“But take care that this right of yours does not somehow become a stumbling block to the weak.” (1 Corinthians 8:5)

Are you proud of your freedom in Christ? What things do you do which may not be sinful but which may lead others into sin if they copied your behavior? In the Church at Corinth, believers boasted in demonstrations of individual freedom as the highest form of godliness rather than responsibility and love toward their brethren. They they were selfish and did what pleased then without giving thought to how what they did affected anyone else. One of the areas that demonstrated their selfishness was eating meat sacrificed to idols. The problem was they did this at fellowship meals in pagan temples. They figured they could eat such meat because idols had no real existence. They taught this behavior to recent converts and urged them to do the same to show that they were truly “in the spirit”

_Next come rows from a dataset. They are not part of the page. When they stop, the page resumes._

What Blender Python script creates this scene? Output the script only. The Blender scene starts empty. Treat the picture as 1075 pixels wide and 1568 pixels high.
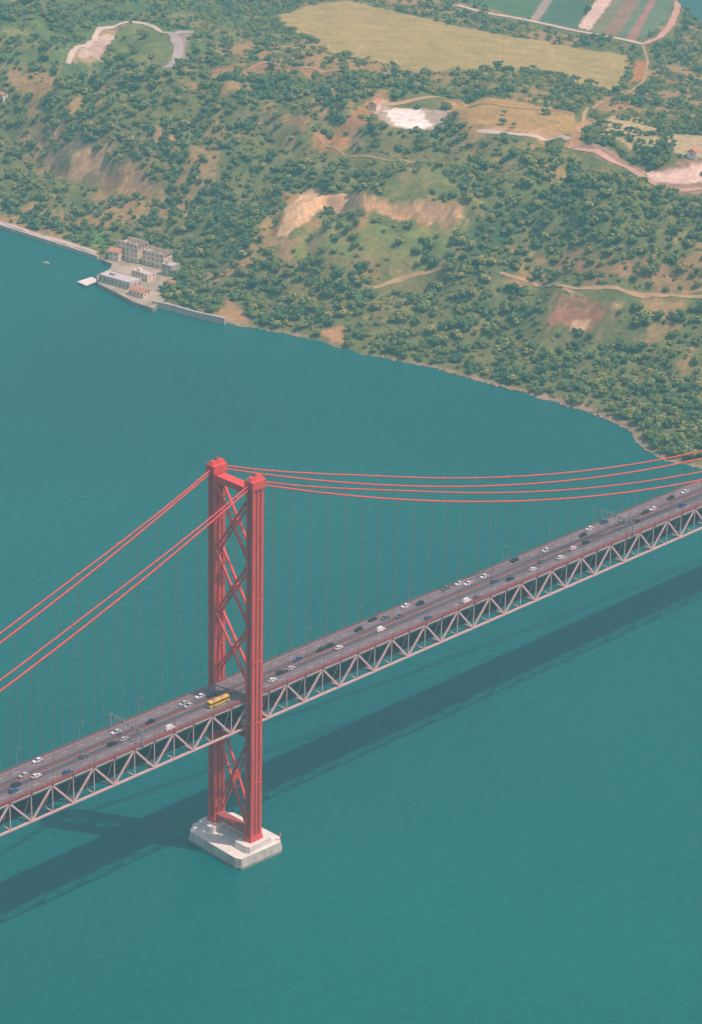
import bpy, math, random, bmesh
import numpy as np
from mathutils import Vector, Matrix
random.seed(7); rng=np.random.default_rng(7)
scene=bpy.context.scene
# ------------------------------------------------------------ camera resection (photo survey 1075x1568)
SPAN=1013.0; SIDE=483.0
def basis(th):
    y,p,r=th[0],th[1],th[2]
    F=np.array([math.cos(y),math.sin(y),0]); Rt=np.array([math.sin(y),-math.cos(y),0]); Z=np.array([0,0,1.])
    fw=F*math.cos(p)-Z*math.sin(p); up=F*math.sin(p)+Z*math.cos(p)
    r2=Rt*math.cos(r)+up*math.sin(r); u2=-Rt*math.sin(r)+up*math.cos(r)
    return r2,u2,fw
def proj(P,th):
    r,u,f=basis(th); D=np.asarray(P,float)-np.array(th[4:7])*100
    d=D@f; k=th[3]*1000
    return 537.5+k*(D@r)/d, 784-k*(D@u)/d
def cable_z(X,zm):
    X=np.asarray(X,float); top=187.0
    m=zm+(top-zm)*((SPAN/2-X)/(SPAN/2))**2
    t=np.clip(-X/SIDE,0,1); l=top+(80-top)*t-4*24*t*(1-t)
    t2=np.clip((X-SPAN)/SIDE,0,1); r=top+(80-top)*t2-4*24*t2*(1-t2)
    return np.where(X<0,l,np.where(X>SPAN,r,m))
Xs=np.linspace(-300,480,400)
def resid(th):
    c,zd,zb,zm=th[7]*10,th[8]*10,th[9]*10,th[10]*10
    R=[]
    for P,(u,v) in [((0,-c,190),(388,730)),((0,c,190),(333,703)),((0,-c,8),(390,1288)),((0,c,8),(329,1252))]:
        a,b=proj(P,th); R+= [(a-u)/1.5,(b-v)/2]
    def line(Y,Z,pts,s):
        P=np.stack([Xs,np.full_like(Xs,Y),Z*np.ones_like(Xs)],1); a,b=proj(P,th)
        for u,v in pts: R.append((np.interp(u,a,b)-v)/s)
        return a
    a=line(-10.4,zd,[(5,1231),(250,1128),(600,976),(1000,801)],3)
    line(10.4,zd,[(5,1183),(318,1052),(700,889),(1000,768)],3)
    line(-10,zb,[(5,1279),(250,1172),(420,1093),(600,1018),(1000,846)],3)
    cz=cable_z(Xs,zm)
    line(-c,cz,[(5,1052),(200,903),(740,773)],4); line(c,cz,[(5,983),(200,843),(740,740),(1070,705)],4)
    g=np.gradient(a,Xs)*23
    R.append((np.interp(110,a,g)-65)/3); R.append((np.interp(950,a,g)-44)/3)
    R+= [(c-12.8)/.7,(zd-80)/2,(zb-68)/2,(zm-86)/3,th[2]/.03,(th[3]-3.83)/.5]
    return np.array(R)
th=np.array([.806,.464,0,3.83,0,0,0,1.28,8.0,6.8,8.6])
r,u,f=basis(th); th[4:7]=(np.array([0,0,95.])-1106*f+65*u+51*r)/100
lam=1e-2; e=resid(th)
for it in range(120):
    J=np.zeros((len(e),len(th)))
    for i in range(len(th)):
        t=th.copy(); t[i]+=1e-5; J[:,i]=(resid(t)-e)/1e-5
    A=J.T@J; st=np.linalg.solve(A+lam*np.diag(np.diag(A)),-J.T@e); n=th+st; en=resid(n)
    if en@en<e@e: th,e=n,en; lam*=.4
    else: lam*=4
C=th[4:7]*100; CW=float(th[7]*10); ZD=float(th[8]*10); ZB=float(th[9]*10); ZM=float(th[10]*10); FPX=th[3]*1000
rv,uv,fv=basis(th); Fh=np.array([math.cos(th[0]),math.sin(th[0])]); Rh=np.array([math.sin(th[0]),-math.cos(th[0])])
cd=bpy.data.cameras.new("camera"); cam=bpy.data.objects.new("camera",cd); scene.collection.objects.link(cam)
M=Matrix(((rv[0],uv[0],-fv[0],C[0]),(rv[1],uv[1],-fv[1],C[1]),(rv[2],uv[2],-fv[2],C[2]),(0,0,0,1)))
cam.matrix_world=M; cd.sensor_fit='HORIZONTAL'; cd.sensor_width=36; cd.lens=FPX/1075*36; cd.clip_start=5; cd.clip_end=80000
scene.camera=cam
def ray(u,v):
    d=rv*(u-537.5)/FPX-uv*(v-784)/FPX+fv
    return d/np.linalg.norm(d)
def onplane(u,v,z=0.):
    d=ray(u,v); t=(z-C[2])/d[2]; return C+d*t
def rf(x,y):
    dx=np.asarray(x)-C[0]; dy=np.asarray(y)-C[1]
    return dx*Rh[0]+dy*Rh[1], dx*Fh[0]+dy*Fh[1]
def xy(r,f): return C[0]+r*Rh[0]+f*Fh[0], C[1]+r*Rh[1]+f*Fh[1]
# ------------------------------------------------------------ materials
def lin(c):
    return tuple(((x/255)/12.92 if x/255<=.04045 else ((x/255+.055)/1.055)**2.4) for x in c)
def mat(name,col,rough=.7,var=.15,scale=.5,bump=0.,metal=0,spec=.3,stretch=None):
    m=bpy.data.materials.new(name); m.use_nodes=True; nt=m.node_tree; N=nt.nodes; L=nt.links
    b=N['Principled BSDF']; b.inputs['Roughness'].default_value=rough; b.inputs['Metallic'].default_value=metal
    b.inputs['Specular IOR Level'].default_value=spec
    tc=N.new('ShaderNodeTexCoord'); nz=N.new('ShaderNodeTexNoise'); nz.inputs['Scale'].default_value=scale; nz.inputs['Detail'].default_value=4
    if stretch:
        mp=N.new('ShaderNodeMapping'); mp.inputs['Scale'].default_value=stretch; L.new(tc.outputs['Object'],mp.inputs['Vector']); L.new(mp.outputs[0],nz.inputs['Vector'])
    else: L.new(tc.outputs['Object'],nz.inputs['Vector'])
    mx=N.new('ShaderNodeMix'); mx.data_type='RGBA'
    mx.inputs[6].default_value=(*[max(0,x*(1-var)) for x in col],1); mx.inputs[7].default_value=(*[x*(1+var) for x in col],1)
    mr=N.new('ShaderNodeMapRange'); mr.inputs[1].default_value=.3; mr.inputs[2].default_value=.7
    L.new(nz.outputs['Fac'],mr.inputs[0]); L.new(mr.outputs[0],mx.inputs[0]); L.new(mx.outputs[2],b.inputs['Base Color'])
    if bump>0:
        bp=N.new('ShaderNodeBump'); bp.inputs['Strength'].default_value=1; bp.inputs['Distance'].default_value=bump
        L.new(nz.outputs['Fac'],bp.inputs['Height']); L.new(bp.outputs[0],b.inputs['Normal'])
    return m
RED=mat("red_steel_paint",lin((218,80,72)),.65,.14,.35,stretch=(1,1,.25))
REDD=mat("weathered_red_steel",lin((162,82,78)),.7,.2,.5)
PINK=mat("sunlit_truss_paint",lin((216,180,176)),.7,.12,.6)  # pale pink: sunlit look of the truss steel put into its colour
CABLE=mat("cable_paint",lin((222,80,74)),.65,.1,.3)
ROPE=mat("hanger_rope",lin((170,104,96)),.8,.1,.3)
ASPH=mat("asphalt",lin((116,106,110)),.9,.12,.25,stretch=(.15,2,1))
GRATE=mat("steel_grating",lin((84,84,90)),.8,.15,.4,stretch=(.1,3,1))
DARK=mat("dark_steel",lin((66,80,86)),.8,.2,.5)
WHITE=mat("white_road_paint",(.55,.55,.55),.7,.1,1)
CONC=mat("concrete",lin((218,216,206)),.85,.12,.2,.05)
CONCD=mat("stained_concrete",lin((142,146,136)),.85,.25,.25,.05)
PIERW=mat("pier_concrete",lin((186,186,176)),.85,.25,.3,.05,stretch=(1,1,.25))
GLASS=mat("dark_glass",(.02,.025,.03),.15,.1,1,0,0,.6)
TYRE=mat("tyre_rubber",(.02,.02,.02),.8,.1,1)
LAMPM=mat("galvanised_steel",lin((150,150,150)),.5,.1,1)
# ------------------------------------------------------------ mesh builder
class MB:
    def __init__(s): s.v=[]; s.f=[]; s.m=[]; s.mats=[]
    def mi(s,m):
        if m not in s.mats: s.mats.append(m)
        return s.mats.index(m)
    def add(s,vs,fs,m):
        o=len(s.v); s.v+= [tuple(map(float,p)) for p in vs]; k=s.mi(m)
        for f_ in fs: s.f.append(tuple(i+o for i in f_)); s.m.append(k)
    BF=[(0,3,2,1),(4,5,6,7),(0,1,5,4),(1,2,6,5),(2,3,7,6),(3,0,4,7)]
    def box(s,x0,x1,y0,y1,z0,z1,m,tx=0,ty=0):
        s.add([(x0,y0,z0),(x1,y0,z0),(x1,y1,z0),(x0,y1,z0),(x0+tx,y0+ty,z1),(x1-tx,y0+ty,z1),(x1-tx,y1-ty,z1),(x0+tx,y1-ty,z1)],s.BF,m)
    def beam(s,a,b,w,h,m,upv=(0,0,1)):
        a=Vector(a); b=Vector(b); d=(b-a).normalized(); U=Vector(upv)
        if abs(d.dot(U))>.99: U=Vector((0,1,0))
        sd=d.cross(U).normalized(); U=sd.cross(d).normalized(); sd*=w/2; U*=h/2
        s.add([a-sd-U,a+sd-U,a+sd+U,a-sd+U,b-sd-U,b+sd-U,b+sd+U,b-sd+U],s.BF,m)
    def tube(s,path,r_,m,n=6):
        vs=[];fs=[]
        for i,p in enumerate(path):
            p=Vector(p); q=Vector(path[min(i+1,len(path)-1)])-Vector(path[max(i-1,0)]); q.normalize()
            U=Vector((0,0,1)) if abs(q.z)<.95 else Vector((1,0,0))
            sd=q.cross(U).normalized(); U=sd.cross(q)
            rr=r_[i] if isinstance(r_,(list,tuple)) else r_
            for k in range(n):
                t=2*math.pi*k/n; vs.append(p+sd*math.cos(t)*rr+U*math.sin(t)*rr)
        for i in range(len(path)-1):
            for k in range(n): fs.append((i*n+k,i*n+(k+1)%n,(i+1)*n+(k+1)%n,(i+1)*n+k))
        fs.append(tuple(range(n))[::-1]); fs.append(tuple((len(path)-1)*n+k for k in range(n)))
        s.add(vs,fs,m)
    def prism(s,pts,z0,z1,m,inset=0,mtop=None):
        n=len(pts); cx=sum(p[0] for p in pts)/n; cy=sum(p[1] for p in pts)/n
        a=sum(pts[i][0]*pts[(i+1)%n][1]-pts[(i+1)%n][0]*pts[i][1] for i in range(n))
        if a<0: pts=pts[::-1]
        top=[(cx+(p[0]-cx)*(1-inset),cy+(p[1]-cy)*(1-inset)) for p in pts]
        s.add([(p[0],p[1],z0) for p in pts]+[(p[0],p[1],z1) for p in top],[tuple(range(n))[::-1]]+[(i,(i+1)%n,n+(i+1)%n,n+i) for i in range(n)],m)
        s.add([(p[0],p[1],z1) for p in top],[tuple(range(n))],mtop or m)
    def mesh(s,name,smooth=False):
        me=bpy.data.meshes.new(name); me.from_pydata(s.v,[],s.f)
        for m in s.mats: me.materials.append(m)
        me.polygons.foreach_set('material_index',s.m)
        if smooth: me.polygons.foreach_set('use_smooth',[True]*len(s.f))
        me.update(); return me
    def obj(s,name,parent=None,smooth=False,loc=None,rz=0):
        o=bpy.data.objects.new(name,s.mesh(name,smooth)); scene.collection.objects.link(o)
        if parent: o.parent=parent
        if loc is not None: o.location=loc
        o.rotation_euler[2]=rz; return o
def empty(name,loc=(0,0,0),rz=0):
    o=bpy.data.objects.new(name,None); scene.collection.objects.link(o); o.location=loc; o.rotation_euler[2]=rz; return o
# ------------------------------------------------------------ noise
def hsh(a,b,s):
    a=a.astype(np.int64).astype(np.uint32); b=b.astype(np.int64).astype(np.uint32)
    h=a*np.uint32(374761393)+b*np.uint32(668265263)+np.uint32((s*2246822519)&0xffffffff)
    h=(h^(h>>np.uint32(13)))*np.uint32(1274126177); h=h^(h>>np.uint32(16)); return h.astype(np.float64)/4294967295.
def vn(x,y,s=0):
    xi=np.floor(x);yi=np.floor(y);fx=x-xi;fy=y-yi; fx=fx*fx*(3-2*fx);fy=fy*fy*(3-2*fy)
    return (hsh(xi,yi,s)*(1-fx)+hsh(xi+1,yi,s)*fx)*(1-fy)+(hsh(xi,yi+1,s)*(1-fx)+hsh(xi+1,yi+1,s)*fx)*fy
def fbm(x,y,s=0,o=4):
    x=np.asarray(x,float);y=np.asarray(y,float);t=0;a=.5;n=0
    for i in range(o): t=t+a*vn(x*2**i+17.3*i,y*2**i-9.1*i,s+i); n+=a; a*=.5
    return t/n
def S(t): t=np.clip(t,0,1); return t*t*(3-2*t)
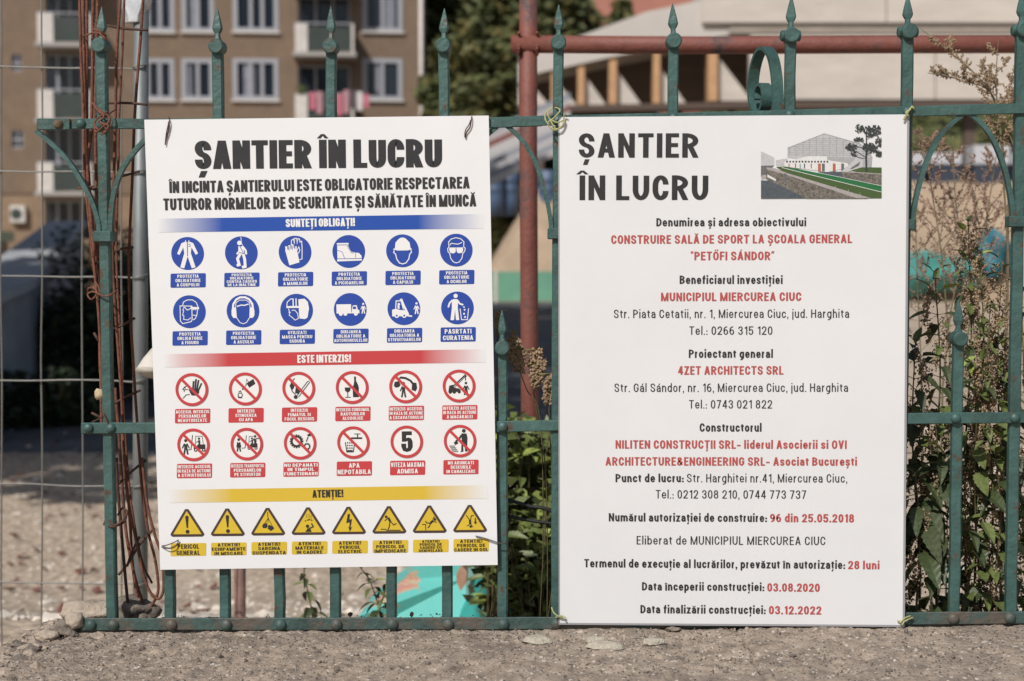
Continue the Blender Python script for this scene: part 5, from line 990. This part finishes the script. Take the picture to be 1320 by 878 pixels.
mb.add(vs, [(j * (nxx + 1) + i, j * (nxx + 1) + i + 1, (j + 1) * (nxx + 1) + i + 1, (j + 1) * (nxx + 1) + i) for j in range(12) for i in range(nxx)])
tag(mb.build('earth_bank', sandm, None, smooth=True, fixn=False), kind='structure')
# pale green site fence at its foot
gn = mat('pale_green_sheet', (.14, .33, .22), .7, var=.15, vscale=1.5); gt = thing('green_site_fence', 'low pale green sheet fence along the foot of the sandy bank', 'fence', (P(640, 380, 44).x, 44, 0))
xa = P(560, 380, 44).x; za = P(660, 350, 44).z
for k in range(4): mb = MB(); mb.bb((xa + 2 * k + .06, 44.0, .05), (xa + 2 * k + 1.94, 44.03, za)); mb.build('panel', gn, gt)
for k in range(5): mb = MB(); mb.bb((xa + 2 * k - .04, 43.97, 0), (xa + 2 * k + .04, 44.06, za + .06)); mb.build('post', wframe2, gt)
# the striped canopy and the blue drums beside it
cl_w = mat('canopy_white', (.46, .44, .43), .7); cl_r = mat('canopy_red', (.19, .07, .06), .7); cl_g = mat('canopy_grey', (.25, .26, .29), .7)
YC = 34.0; ct = thing('striped_canopy', 'sloping canopy of white, grey and dark red strips on posts between the boards', 'canopy', P(670, 352, YC))
for k, m in enumerate([cl_w, cl_g, cl_w, cl_g, cl_w, cl_w, cl_r, cl_w, cl_g]):
    o = k * 8.2; pl = [(612, 240 - o * .98 + 8), (612, 240 - o * .98), (735, 184 - o * .98), (735, 192 - o * .98 + 0)]
    dd = k * .28; pts = [P(x, y, YC + dd + (.5 if x > 700 else 0)) for x, y in pl]; MB().prism(pts, (0, .28, .05)).build('strip', m, ct)
for x in (622, 725): mb = MB(); c = P(x, 238 if x < 700 else 184, YC + .5); mb.tube([Vector((c.x, YC + .5, 0)), c], .06, 8); mb.build('post', galv, ct, smooth=True)
drumm = mat('drum_blue', (.07, .11, .19), .5, var=.2, vscale=2)
for k, (px, lb) in enumerate(((638, 'blue drum on the bank, beside the left end of the striped canopy'), (657, 'blue drum on the bank standing just left of the red upright pipe'), (706, 'blue drum on the bank right of the red upright pipe'))):
    c = P(px, 236, 47.3 + .4 * (k % 2)); z0 = c.z - .55; mb = MB(); mb.tube([Vector((c.x, c.y, z0 + h)) for h in (-.6, .02, .3, .33, .36, .62, .65, .68, .95, .98)], [.33, .33, .33, .35, .33, .33, .35, .33, .33, .30], 16)
    tag(mb.build('drum', drumm, None, origin=Vector((c.x, c.y, z0)), smooth=True), lb, 'drum', 'blue drums on the bank')
# hall under construction: roof wedge, concrete wall, fins with triangular gussets
cream = mat('raw_concrete_panel', (.55, .495, .44), .9, var=.10, vscale=.6, streak=(1, 1, 3)); cream2 = mat('roof_deck_pale', (.53, .49, .45), .85, var=.08, vscale=.5)
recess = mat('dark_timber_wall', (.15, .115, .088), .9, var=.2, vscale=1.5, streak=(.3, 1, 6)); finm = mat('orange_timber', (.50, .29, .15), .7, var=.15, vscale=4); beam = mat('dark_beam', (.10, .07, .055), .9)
YH = 52.0; ht = thing('sports_hall', 'pale concrete sports hall under construction with orange timber fins under its sloping roof', 'building', (P(1000, 380, YH).x, YH, 0))
def pp(name, poly, Y, d, m, parent=None): return MB().prism([P(x, y, Y) for x, y in poly], (0, d, 0)).build(name, m, parent or ht)
pp('roof', [(668, 108), (694, 94), (800, 71), (880, 55), (945, 44), (1560, 44), (1560, -60), (905, -60), (905, 0), (834, 15), (740, 49), (690, 68), (668, 82)], YH - 3.4, 3.0, cream2)
for x0, x1, y0, y1 in ((905, 1142, -55, 29), (1143.5, 1390, -55, 29), (1391.5, 1556, -55, 29)): pp('facade_panel', [(x0, y0), (x1, y0), (x1, y1), (x0, y1)], YH - 3.62, .2, cream)
pp('facade_band', [(940, 33), (1556, 33), (1556, 43), (940, 43)], YH - 3.5, .08, mat('stained_joint', (.30, .26, .22), .9, var=.3, vscale=2, streak=(.4, 1, 5)))
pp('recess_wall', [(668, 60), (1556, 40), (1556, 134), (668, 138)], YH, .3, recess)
for x0, x1 in ((967, 1205), (1206.5, 1450), (1451.5, 1556)): pp('wall_panel', [(x0, 45), (x1, 45), (x1, 128), (x0, 128)], YH - 3.55, .5, cream)
FX = [(710, 714, 98, 136, 742, 104), (744.5, 753.5, 91, 135, 779, 100), (785, 795, 84, 134, 824, 94), (842, 851, 77, 133, 882, 90), (913, 925, 72, 130, 967, 76)]
for i, (x0, x1, y0, y1, x2, yt) in enumerate(FX):
    pp('fin', [(x0, y0 - 14), (x1, y0 - 14), (x1, y1), (x0, y1)], YH - 3.3, .9, finm)
    pp('gusset', [(x1 + .3, yt - 3), (x2 + 2, y1), (x1 + .3, y1)], YH - 3.0, .3, cream)
pp('gusset', [(668, 88), (708, y1 + 6), (668, 136)], YH - 3.0, .3, cream)
pp('floor_beam', [(668, 137), (960, 131), (1556, 128.5), (1556, 139), (960, 139), (668, 145)], YH - 3.7, 1.2, beam)
for x in (693, 740, 800, 872, 940, 1065, 1140, 1243, 1330, 1420): pp('column', [(x, 140), (x + (14 if x == 1243 else 8), 140), (x + (14 if x == 1243 else 8), 232), (x, 232)], YH - 3.0, .35, beam)
# hedge seen under the hall
c0, c1 = P(860, 175, 58), P(1560, 175, 58); hb = MB(); rh = random.Random(9)
for k in range(60): leaves(hb, Vector((c0.x + (c1.x - c0.x) * k / 59, 58 + rh.uniform(-.8, .8), rh.uniform(3.9, 6.6))), (.9, .8, 1.0), 190, .16, rh)
tag(hb.build('hedge', oak_m, None, origin=(c0.x, 58, 3), fixn=False), 'long olive green hedge seen through the open storey under the hall', 'hedge')
# white and navy site containers on the bank
navy = mat('container_navy', (.035, .045, .07), .5); cwh = mat('container_white', (.50, .50, .53), .5)
for x0, x1, lb in ((1150, 1192, 'low white and navy container half hidden behind the text board edge'), (1200, 1238, 'white and navy container directly left of the dark column'), (1256, 1300, 'wider white and navy container right of the dark column'), (1306, 1380, 'white and navy container at the right edge of the view')):
    a = P(x0, 187 if x0 == 1256 else 197, 47.9); b2 = P(x1, 222, 47.9); zm = P(x0, 211, 47.9).z
    t = thing('site_container', lb, 'container', ((a.x + b2.x) / 2, 48.4, 4.2), 'containers on the sandy bank')
    a.y = 47.9
    mb = MB(); mb.bb((a.x, 47.9, b2.z - .7), (b2.x, 48.9, zm - .043)); mb.build('lower_body', navy, t)
    mb = MB(); mb.bb((a.x - .02, 47.87, zm + .003), (b2.x + .02, 48.93, a.z)); mb.build('upper_body', cwh, t)
    mb = MB(); mb.bb((a.x - .05, 47.85, zm - .04), (b2.x + .05, 48.95, zm)); mb.build('rim', mat('rim_grey', (.2, .2, .22), .6), t)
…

While Paul knew that idols may not have had real substance, he maintained that the Corinthians sinned, because they did not take into account that they were misleading their weaker brethren and causing them to sin. To these weaker ones, an idol was real and when they saw their “stronger” brethren eating at pagan temples, they thought that fellowship with false gods was part of the Christian experience. The Corinthians sinned by not edifying these weaker ones.

Paul’s argument is that Christian behavior is not merely a matter of exercising personal freedom but of love for one another. Everything we do, no matter how innocuous or neutral, must take into account the affect it may have on our brethren in Christ. What we do should be determined by the possible effects it may have them. We should never do anything that may be misinterpreted, appear to be sinful, or set a bad example.